Set task:
Show every line that has the string "This" in it.

..........

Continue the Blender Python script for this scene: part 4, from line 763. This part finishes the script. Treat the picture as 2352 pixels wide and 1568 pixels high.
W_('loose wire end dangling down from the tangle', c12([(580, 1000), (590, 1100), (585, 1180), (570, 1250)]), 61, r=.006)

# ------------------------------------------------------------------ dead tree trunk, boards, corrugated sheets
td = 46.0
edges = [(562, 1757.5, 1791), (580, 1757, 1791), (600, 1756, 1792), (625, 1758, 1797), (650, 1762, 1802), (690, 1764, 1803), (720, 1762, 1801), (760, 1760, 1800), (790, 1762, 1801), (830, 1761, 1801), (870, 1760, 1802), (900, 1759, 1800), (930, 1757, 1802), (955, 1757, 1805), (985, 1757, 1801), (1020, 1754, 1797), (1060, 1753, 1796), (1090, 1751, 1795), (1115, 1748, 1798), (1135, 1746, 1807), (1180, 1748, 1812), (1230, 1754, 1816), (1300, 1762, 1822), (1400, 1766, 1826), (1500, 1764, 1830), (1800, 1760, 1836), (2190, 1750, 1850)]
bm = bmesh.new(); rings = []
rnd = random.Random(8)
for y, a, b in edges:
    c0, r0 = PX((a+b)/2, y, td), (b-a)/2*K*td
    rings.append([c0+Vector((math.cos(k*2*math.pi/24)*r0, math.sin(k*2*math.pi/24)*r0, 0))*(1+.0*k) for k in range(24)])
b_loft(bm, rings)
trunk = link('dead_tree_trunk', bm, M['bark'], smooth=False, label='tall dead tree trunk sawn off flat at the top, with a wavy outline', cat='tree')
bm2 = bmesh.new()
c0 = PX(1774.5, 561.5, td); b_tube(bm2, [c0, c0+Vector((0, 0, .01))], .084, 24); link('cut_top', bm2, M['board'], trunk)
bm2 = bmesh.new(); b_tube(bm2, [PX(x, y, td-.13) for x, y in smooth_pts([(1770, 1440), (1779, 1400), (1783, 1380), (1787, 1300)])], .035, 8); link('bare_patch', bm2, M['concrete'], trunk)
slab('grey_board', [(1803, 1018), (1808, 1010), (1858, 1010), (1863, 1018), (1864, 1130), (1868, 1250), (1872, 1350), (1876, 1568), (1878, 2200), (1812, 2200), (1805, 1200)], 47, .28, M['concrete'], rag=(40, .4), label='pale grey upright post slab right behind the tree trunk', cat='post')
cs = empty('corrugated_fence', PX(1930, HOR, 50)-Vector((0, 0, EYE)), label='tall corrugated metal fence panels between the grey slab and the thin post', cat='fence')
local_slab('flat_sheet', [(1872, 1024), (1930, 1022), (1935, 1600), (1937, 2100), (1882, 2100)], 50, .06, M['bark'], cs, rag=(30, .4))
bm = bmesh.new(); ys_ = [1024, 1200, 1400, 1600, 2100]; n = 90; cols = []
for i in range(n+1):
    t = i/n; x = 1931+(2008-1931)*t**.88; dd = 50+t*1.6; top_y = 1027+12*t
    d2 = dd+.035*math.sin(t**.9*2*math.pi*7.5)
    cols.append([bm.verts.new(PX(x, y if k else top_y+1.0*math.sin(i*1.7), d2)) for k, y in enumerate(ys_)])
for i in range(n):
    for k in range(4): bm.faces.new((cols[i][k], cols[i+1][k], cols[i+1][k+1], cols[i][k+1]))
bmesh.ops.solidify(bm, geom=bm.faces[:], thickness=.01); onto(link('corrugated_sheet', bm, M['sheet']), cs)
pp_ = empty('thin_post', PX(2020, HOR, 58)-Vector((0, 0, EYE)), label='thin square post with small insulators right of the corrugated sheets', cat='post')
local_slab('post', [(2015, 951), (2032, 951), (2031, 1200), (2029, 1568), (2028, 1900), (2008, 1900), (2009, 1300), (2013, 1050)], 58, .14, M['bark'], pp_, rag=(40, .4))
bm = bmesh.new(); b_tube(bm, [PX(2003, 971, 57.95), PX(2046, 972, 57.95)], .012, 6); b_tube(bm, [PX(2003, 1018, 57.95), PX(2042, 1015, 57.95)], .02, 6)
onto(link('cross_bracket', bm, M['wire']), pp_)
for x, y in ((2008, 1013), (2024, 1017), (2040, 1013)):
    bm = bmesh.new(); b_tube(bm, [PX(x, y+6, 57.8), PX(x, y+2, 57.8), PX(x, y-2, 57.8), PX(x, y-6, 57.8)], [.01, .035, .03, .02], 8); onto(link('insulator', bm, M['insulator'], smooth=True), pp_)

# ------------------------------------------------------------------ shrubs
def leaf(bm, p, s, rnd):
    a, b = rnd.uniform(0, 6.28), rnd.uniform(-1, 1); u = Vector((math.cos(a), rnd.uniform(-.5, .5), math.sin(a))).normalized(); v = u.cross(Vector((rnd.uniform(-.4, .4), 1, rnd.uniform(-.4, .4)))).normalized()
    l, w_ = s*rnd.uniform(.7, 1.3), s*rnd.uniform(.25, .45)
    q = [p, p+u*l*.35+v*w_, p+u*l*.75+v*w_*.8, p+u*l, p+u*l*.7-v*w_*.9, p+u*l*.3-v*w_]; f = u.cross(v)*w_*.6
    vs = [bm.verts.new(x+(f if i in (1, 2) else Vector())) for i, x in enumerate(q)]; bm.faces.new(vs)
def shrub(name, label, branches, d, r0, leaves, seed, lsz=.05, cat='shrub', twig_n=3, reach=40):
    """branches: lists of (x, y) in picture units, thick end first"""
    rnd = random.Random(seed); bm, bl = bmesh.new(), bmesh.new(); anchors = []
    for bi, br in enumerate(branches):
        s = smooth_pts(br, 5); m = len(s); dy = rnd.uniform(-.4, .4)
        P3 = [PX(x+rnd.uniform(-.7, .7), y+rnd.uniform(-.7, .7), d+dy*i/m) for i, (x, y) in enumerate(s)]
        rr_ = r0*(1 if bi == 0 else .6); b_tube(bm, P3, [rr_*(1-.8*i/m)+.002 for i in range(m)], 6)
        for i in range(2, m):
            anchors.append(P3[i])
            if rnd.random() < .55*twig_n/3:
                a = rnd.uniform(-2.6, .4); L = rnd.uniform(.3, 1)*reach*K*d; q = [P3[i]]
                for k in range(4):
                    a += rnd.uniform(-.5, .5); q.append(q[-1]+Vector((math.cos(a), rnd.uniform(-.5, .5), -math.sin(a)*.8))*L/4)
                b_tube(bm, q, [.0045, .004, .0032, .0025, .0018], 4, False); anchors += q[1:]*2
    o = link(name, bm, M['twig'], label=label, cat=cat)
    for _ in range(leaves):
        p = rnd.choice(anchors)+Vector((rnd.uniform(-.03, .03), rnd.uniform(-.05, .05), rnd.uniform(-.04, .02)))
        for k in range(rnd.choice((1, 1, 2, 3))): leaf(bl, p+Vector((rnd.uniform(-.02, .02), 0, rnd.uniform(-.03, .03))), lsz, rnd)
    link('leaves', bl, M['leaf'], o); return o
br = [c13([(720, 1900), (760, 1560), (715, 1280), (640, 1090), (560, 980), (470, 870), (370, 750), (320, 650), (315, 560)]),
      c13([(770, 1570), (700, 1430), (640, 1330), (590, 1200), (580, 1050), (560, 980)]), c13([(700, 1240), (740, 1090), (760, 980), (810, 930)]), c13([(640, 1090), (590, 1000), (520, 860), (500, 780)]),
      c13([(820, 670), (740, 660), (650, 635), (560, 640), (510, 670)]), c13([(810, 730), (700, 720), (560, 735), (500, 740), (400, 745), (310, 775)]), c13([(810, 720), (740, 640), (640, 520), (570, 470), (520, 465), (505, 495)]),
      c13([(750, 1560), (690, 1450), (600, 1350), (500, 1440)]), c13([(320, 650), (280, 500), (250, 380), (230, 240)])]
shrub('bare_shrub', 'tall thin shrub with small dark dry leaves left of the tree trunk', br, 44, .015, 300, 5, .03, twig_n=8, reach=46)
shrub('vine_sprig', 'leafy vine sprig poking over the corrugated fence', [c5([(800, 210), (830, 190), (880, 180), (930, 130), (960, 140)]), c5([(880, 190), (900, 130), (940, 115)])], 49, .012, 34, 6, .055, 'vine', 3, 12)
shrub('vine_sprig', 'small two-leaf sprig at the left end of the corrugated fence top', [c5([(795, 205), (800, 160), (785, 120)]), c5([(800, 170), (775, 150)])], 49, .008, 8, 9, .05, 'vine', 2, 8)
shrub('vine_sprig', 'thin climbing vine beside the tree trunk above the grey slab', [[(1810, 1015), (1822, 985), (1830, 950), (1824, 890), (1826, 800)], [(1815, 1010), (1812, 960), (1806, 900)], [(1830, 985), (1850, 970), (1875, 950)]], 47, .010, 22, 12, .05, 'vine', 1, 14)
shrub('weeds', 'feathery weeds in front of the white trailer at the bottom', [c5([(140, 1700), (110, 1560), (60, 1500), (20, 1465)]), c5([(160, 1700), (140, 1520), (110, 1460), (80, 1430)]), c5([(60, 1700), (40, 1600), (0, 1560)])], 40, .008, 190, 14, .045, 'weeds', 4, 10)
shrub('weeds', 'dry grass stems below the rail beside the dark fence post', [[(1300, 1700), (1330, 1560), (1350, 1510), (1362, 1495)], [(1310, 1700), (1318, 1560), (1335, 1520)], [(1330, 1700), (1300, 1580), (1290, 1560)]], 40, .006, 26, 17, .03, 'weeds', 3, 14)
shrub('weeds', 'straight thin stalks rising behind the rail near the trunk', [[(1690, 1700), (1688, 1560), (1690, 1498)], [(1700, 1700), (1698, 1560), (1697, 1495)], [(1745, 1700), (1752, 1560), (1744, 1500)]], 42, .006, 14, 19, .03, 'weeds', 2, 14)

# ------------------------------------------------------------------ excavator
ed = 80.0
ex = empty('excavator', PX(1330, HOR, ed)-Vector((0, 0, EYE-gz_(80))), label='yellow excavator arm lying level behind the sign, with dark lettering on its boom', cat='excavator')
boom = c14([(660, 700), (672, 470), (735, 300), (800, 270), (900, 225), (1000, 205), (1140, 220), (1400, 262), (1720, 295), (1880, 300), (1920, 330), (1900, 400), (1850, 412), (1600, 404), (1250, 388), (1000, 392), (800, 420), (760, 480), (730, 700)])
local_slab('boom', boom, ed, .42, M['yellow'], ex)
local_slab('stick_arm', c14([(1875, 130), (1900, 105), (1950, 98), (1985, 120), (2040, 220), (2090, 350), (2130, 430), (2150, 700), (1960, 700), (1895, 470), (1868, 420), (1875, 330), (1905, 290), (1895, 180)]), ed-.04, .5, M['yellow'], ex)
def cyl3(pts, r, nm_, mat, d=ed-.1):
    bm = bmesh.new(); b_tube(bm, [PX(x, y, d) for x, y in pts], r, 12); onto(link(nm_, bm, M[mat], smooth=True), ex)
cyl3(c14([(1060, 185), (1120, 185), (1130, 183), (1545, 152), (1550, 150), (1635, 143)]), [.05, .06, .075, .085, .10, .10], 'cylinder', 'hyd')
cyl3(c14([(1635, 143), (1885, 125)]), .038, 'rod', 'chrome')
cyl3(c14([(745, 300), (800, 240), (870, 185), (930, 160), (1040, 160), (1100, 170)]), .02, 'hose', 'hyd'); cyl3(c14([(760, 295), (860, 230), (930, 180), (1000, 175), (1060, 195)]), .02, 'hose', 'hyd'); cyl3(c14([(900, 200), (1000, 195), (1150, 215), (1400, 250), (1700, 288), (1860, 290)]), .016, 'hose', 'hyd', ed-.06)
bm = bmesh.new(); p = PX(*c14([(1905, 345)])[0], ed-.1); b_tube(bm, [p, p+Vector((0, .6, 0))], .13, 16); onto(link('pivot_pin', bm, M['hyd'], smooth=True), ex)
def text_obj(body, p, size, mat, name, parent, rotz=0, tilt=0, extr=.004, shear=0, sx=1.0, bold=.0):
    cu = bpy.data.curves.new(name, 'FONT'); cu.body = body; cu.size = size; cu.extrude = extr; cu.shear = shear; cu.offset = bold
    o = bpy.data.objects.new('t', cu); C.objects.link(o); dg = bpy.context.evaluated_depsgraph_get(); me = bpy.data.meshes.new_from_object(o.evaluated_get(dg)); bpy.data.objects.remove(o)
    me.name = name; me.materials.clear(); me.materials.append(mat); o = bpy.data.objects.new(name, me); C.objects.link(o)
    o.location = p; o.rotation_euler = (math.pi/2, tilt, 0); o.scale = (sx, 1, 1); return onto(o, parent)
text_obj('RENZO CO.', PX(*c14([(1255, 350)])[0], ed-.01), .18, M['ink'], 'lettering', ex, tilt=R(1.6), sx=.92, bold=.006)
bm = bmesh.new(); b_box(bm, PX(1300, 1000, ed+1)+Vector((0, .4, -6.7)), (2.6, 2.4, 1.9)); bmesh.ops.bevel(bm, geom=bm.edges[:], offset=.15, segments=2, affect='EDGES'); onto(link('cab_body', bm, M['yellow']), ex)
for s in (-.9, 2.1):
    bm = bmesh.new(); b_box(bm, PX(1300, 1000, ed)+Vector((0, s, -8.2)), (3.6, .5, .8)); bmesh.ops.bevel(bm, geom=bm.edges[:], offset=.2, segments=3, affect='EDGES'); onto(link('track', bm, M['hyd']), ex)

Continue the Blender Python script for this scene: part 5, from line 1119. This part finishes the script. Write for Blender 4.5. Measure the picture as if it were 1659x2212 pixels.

..........

Exercise result:
Continue the Blender Python script for this scene: part 4, from line 763. This part finishes the script. Treat the picture as 2352 pixels wide and 1568 pixels high.
Continue the Blender Python script for this scene: part 5, from line 1119. This part finishes the script. Write for Blender 4.5. Measure the picture as if it were 1659x2212 pixels.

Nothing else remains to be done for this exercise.